Last night, YouTube added a new filtering mechanism called “Safety Mode” to the popular video sharing website used by millions. This option allows you to filter out the sort of videos you may find offensive, whether that’s those featuring adult content or violence or some other objectionable content. It will even filter out profanity from the YouTube comments.
Using the new setting found at the bottom of any YouTube video page, you can switch Safety Mode on or off. And while parents will certainly be tempted to do so in an attempt to enable parental control mechanisms for the site, they should be warned that even the least tech-savvy youngster can easily shut this new feature in a minute or less.
Introducing “Safety Mode”
According to a post on Google’s YouTube blog, Safety Mode is enabled via a setting found at the bottom of any video page. To switch it on, scroll all the way to the bottom of the page and look for the new option listed directly under the “current location” and “current language” settings. (Note: this is apparently still being rolled out, you may not see it immediately).
If this is the first time you’re accessing the setting, the link will read “Safety Mode is off.” Simply click the link to set Safety Mode on by selecting “on” from the bulleted choices provided. Then click “Save” to close the configuration dialog box.
This will switch on Safety Mode for your current browsing session, but it will not make the change permanent. In order to “lock” in Safety Mode, you’ll first need to sign into your YouTube account with your password and then enable the setting. From that point forward, the option will remain enabled whenever you are logged into your YouTube account.
Designed for Parents
While on the one hand, it’s nice to have an option to keep the more offensive content out of sight, the majority of YouTube users aren’t likely to be offended by the service’s current crop of videos. YouTube already has relatively stringent guidelines to keep pornography, images of drug abuse, graphic violence and other objectionable material from being hosted on their service.

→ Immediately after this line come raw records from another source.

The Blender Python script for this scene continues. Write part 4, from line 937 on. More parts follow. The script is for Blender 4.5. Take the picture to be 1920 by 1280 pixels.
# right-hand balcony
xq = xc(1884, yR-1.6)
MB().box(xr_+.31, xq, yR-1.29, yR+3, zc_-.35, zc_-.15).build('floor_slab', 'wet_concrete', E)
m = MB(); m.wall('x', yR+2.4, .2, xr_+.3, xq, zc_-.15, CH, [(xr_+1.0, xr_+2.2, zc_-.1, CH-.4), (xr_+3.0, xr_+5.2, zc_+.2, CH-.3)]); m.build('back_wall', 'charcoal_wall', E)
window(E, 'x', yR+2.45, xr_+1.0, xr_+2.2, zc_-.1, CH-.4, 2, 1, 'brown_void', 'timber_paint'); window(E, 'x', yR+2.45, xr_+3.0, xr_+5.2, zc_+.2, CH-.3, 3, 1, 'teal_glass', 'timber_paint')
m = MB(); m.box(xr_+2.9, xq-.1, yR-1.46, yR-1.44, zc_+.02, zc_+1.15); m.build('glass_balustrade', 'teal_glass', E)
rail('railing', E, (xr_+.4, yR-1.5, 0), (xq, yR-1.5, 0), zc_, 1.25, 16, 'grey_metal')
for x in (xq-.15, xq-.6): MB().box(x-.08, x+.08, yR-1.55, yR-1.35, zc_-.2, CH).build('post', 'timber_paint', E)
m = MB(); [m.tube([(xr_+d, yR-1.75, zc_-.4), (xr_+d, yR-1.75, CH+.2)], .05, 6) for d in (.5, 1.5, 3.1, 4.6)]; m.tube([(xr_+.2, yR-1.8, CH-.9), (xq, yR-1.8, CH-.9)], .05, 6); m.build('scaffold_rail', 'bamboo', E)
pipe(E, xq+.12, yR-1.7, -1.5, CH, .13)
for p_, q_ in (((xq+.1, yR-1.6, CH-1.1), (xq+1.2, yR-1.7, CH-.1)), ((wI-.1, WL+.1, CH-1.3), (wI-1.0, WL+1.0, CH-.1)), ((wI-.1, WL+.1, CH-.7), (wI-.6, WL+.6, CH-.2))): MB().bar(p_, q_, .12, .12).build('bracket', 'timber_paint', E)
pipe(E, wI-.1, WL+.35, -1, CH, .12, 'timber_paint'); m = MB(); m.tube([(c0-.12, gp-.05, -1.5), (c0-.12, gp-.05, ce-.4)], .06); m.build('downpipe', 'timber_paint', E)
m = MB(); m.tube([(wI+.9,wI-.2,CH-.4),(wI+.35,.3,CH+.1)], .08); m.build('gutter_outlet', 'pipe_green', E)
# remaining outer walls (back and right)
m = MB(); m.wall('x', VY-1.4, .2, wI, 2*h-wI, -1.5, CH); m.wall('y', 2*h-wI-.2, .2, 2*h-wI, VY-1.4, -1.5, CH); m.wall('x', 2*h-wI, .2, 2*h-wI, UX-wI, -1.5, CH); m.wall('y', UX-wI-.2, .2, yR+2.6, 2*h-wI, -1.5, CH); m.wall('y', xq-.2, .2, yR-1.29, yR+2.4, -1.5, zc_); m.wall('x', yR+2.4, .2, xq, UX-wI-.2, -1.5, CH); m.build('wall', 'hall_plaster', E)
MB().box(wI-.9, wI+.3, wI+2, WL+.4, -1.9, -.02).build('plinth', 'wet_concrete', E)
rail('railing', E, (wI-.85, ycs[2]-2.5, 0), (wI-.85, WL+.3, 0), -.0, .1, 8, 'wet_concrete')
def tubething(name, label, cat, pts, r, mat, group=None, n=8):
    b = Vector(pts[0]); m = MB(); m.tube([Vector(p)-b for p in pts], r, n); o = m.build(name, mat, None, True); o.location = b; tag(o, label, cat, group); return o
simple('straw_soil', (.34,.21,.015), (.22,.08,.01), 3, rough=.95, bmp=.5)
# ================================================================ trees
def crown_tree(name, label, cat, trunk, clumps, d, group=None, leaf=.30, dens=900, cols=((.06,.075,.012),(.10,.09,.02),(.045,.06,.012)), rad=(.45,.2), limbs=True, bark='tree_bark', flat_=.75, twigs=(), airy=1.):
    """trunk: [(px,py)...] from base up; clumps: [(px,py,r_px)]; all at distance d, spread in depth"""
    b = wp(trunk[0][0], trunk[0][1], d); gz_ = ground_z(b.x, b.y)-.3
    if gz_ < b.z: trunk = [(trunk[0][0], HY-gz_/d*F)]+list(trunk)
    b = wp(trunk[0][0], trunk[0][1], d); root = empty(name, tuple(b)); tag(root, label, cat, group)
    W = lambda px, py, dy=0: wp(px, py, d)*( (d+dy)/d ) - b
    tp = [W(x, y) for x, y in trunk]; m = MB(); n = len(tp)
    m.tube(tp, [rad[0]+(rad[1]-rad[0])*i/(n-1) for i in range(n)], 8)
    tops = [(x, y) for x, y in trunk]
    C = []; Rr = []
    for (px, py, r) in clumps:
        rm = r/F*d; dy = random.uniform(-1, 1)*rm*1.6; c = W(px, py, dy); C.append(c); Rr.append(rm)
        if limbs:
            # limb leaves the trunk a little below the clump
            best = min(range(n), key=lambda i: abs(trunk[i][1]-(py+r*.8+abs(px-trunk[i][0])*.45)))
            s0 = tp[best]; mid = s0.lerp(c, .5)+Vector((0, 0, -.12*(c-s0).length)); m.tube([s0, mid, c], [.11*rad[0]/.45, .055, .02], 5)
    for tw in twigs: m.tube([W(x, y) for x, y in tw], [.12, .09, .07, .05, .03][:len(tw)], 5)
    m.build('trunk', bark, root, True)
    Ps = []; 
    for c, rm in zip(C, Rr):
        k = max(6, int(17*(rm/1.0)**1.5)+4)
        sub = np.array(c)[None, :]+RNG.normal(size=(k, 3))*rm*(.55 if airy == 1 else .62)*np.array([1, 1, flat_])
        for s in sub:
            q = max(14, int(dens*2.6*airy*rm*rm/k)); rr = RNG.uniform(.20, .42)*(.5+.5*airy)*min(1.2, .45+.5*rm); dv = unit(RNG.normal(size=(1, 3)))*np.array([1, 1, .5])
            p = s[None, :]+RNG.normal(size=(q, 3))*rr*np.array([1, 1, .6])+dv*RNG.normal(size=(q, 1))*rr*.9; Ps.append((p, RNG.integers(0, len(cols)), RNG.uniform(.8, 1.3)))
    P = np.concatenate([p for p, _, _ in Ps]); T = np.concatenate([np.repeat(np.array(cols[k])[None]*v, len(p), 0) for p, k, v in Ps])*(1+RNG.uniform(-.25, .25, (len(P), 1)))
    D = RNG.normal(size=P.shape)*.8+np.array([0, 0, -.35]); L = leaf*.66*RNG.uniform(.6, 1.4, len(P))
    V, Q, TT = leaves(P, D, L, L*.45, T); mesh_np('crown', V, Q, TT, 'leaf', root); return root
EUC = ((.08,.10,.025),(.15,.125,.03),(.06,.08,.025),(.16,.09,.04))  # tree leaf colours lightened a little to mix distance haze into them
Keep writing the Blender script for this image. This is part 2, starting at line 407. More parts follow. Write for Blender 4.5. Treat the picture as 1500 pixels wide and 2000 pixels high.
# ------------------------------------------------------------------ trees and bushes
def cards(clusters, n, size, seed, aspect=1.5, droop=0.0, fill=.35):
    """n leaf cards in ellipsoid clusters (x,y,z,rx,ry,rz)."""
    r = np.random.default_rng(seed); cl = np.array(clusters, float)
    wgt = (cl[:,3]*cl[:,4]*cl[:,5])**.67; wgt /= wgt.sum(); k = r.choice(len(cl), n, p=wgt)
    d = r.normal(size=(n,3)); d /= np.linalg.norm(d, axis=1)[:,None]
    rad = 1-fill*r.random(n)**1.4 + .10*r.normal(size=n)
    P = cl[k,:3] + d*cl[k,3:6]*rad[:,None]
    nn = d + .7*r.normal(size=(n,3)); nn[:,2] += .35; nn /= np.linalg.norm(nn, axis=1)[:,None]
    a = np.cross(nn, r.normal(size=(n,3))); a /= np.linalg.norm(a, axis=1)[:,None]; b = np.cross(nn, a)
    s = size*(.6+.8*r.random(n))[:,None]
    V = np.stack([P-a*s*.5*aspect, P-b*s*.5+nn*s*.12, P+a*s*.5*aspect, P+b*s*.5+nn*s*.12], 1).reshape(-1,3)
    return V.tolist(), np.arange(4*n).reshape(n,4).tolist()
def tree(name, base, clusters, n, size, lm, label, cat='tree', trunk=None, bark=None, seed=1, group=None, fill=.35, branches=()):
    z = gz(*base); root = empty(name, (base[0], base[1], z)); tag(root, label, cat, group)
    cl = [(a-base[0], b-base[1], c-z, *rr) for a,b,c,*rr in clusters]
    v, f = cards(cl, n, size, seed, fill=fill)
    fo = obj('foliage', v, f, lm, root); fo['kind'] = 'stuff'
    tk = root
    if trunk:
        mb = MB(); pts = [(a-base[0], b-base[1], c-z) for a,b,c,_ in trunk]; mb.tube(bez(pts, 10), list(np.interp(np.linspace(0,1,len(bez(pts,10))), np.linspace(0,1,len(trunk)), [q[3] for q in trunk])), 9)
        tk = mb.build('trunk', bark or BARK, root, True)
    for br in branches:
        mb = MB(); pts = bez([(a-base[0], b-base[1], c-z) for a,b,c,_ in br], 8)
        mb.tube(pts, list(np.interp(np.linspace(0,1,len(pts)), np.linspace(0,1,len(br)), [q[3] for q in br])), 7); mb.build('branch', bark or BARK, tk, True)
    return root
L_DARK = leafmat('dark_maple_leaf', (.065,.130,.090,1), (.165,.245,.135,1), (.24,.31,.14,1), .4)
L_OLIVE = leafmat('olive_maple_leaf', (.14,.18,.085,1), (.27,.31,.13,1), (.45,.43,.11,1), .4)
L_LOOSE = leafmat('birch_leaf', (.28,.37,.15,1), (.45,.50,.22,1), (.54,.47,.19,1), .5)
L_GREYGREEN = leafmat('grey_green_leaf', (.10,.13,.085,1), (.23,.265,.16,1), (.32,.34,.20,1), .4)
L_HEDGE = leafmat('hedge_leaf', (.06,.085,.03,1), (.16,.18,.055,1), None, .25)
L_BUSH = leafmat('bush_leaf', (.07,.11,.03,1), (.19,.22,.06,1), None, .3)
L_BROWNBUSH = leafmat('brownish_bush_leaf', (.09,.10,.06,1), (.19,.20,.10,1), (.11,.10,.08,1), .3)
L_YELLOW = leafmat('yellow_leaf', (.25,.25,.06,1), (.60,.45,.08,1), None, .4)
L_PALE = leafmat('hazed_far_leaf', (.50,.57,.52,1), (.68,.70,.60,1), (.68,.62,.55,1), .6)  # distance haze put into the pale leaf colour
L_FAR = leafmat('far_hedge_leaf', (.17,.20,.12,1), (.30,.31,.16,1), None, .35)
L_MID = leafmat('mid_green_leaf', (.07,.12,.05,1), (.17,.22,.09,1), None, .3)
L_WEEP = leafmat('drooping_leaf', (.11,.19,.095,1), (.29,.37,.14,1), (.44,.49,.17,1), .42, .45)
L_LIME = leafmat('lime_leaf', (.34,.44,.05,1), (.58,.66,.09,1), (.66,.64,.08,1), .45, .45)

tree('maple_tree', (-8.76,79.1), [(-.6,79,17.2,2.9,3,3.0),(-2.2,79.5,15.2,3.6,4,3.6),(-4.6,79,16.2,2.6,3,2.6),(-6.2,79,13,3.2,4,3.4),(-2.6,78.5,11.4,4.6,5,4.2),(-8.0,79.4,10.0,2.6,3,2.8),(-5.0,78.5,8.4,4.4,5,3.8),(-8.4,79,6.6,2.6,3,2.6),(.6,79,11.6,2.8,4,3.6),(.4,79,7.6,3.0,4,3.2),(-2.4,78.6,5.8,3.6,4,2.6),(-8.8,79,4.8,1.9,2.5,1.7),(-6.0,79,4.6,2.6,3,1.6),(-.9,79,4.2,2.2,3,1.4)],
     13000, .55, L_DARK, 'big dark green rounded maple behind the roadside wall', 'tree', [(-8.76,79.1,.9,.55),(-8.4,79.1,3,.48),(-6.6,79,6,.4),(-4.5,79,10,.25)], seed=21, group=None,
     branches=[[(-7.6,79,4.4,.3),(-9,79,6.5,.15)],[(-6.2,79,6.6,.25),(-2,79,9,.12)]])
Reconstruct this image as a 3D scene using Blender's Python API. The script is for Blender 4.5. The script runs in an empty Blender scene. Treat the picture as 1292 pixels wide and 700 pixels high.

Instead, the YouTube users who are going to be most interested in a content filter like this are parents. Since YouTube is home to a number of kid-friendly videos including everything from the Muppets to the odd, yet strangely addictive YouTube character called “Fred”, the site has remained one of the top destinations on the net for children.
However, the new “Safety Mode” does little to prevent kids from seeing the content parents want to hide. Although once on it does a reasonably good job at filtering YouTube’s vast array of material, it’s only a button-click away from being turned off again. And if you think your kids can’t find the button in need of clicking then you just don’t know kids very well. If anything, today’s youngest generation of Internet users are more tech-savvy than their parents, often having to help mom and dad navigate around the Web, not the other way around.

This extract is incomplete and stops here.